1人1台のパソコンを持つことで、授業についていけない子、逆に分かりきったことをやらされる子、それぞれの進み具合に合わせて教材を変えることができます。個人に最適化された学習環境を整えることができ、個人の能力をより伸ばす教育を進めることができるのです。
アクティブ・ラーニングの推進
アクティブ・ラーニングは、生徒が主体的に学習に参加する方法のことです。一斉学習では、手を上げた子しか発言できないので、本当は素晴らしいアイデアを持っていても、発表が苦手なだけで、埋もれてしまうケースもありました。
デジタルデバイスを通すことで、主体的に自分の意見やアイデアを伝えやすくなる効果があります。
先生が一方的に教えるという授業から、生徒と先生の双方向コミュニケーションができ、アクティブ・ラーニングを推進できます。
プログラミング教育への貢献
2020年を機に、小学校におけるプログラミング教育が必修化されました。全ての小学校でプログラミング学習が開始されました。GIGAスクール構想によって、パソコンに触れることやネットワークについての理解を進めることで、プログラミング教育へ貢献できるメリットも期待できます。
授業の幅が広がる
インターネットを使い、様々なことをその場で調べることができるので、疑問をその場で解決できます。文字だけでは理解しにくいことも図や写真を見ることでイメージがつきやすくなります。先生が大きな画面を使い、画像を見せたり、音を聞かせたり、文字を書いたりすることもできます。
クラスを飛び越えた授業も可能です。例えば、海外の子供たちと交流したり、大学の先生から授業を受けたり、様々な経験により、生徒が主体的に授業を受けるようになることも期待できます。
GIGAスクール構想は、過疎地や離島といった教育環境が整いにくい地域に居住する子どもにとっても、メリットは大きいです。
先生の働き方改革
例えば、従来では生徒の情報を共有する際はUSBを使い、手渡ししてパソコンに取り込むことが一般的でした。GIGAスクール構想では生徒のデータを電子的に収集でき、共有もクラウド上で行えるようになり、スムーズに情報共有や作業ができます。

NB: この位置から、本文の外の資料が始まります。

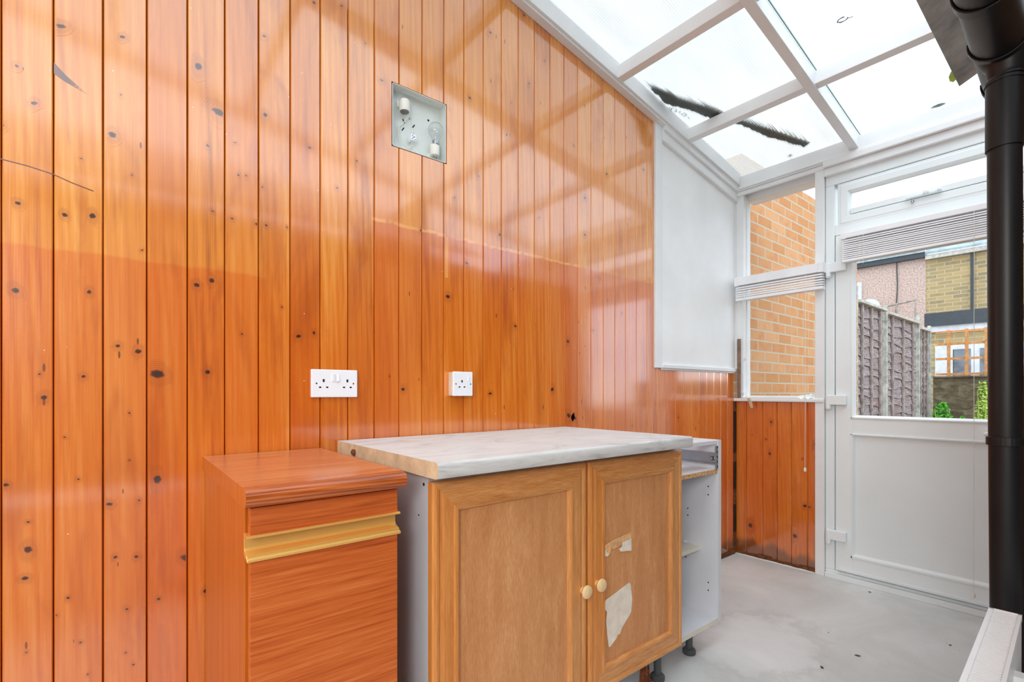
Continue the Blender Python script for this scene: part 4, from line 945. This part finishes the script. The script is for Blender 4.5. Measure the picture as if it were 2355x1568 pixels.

その他にも、学習履歴がすべて残るため、授業の振り返りがしやすくなったという先生もいます。今までノートにまとめていたそうですが、ボタンひとつで生徒の成績を見られるのが便利だそう。
PCだけで完結できるようになると様々なところに散らばっていたデータを探す手間なんかもなくなりますし、その分、他のことをする時間ができ、業務を効率化し、働き方改革に繋がります。
まとめ
急速にICT化が進み、子供たちはそれがあって当たり前の世の中で生きていきます。世界から見ると日本のICT化はかなり遅れをとっており、急ピッチに進められています。
世界中の子どもたちがインターネットを使い、新しい知識を増やしたり学びを深めているのです。学びのスピードは段違いです。
GIGAスクール構想により新しい学びによって育った子どもたちの10数年後がとても楽しみです。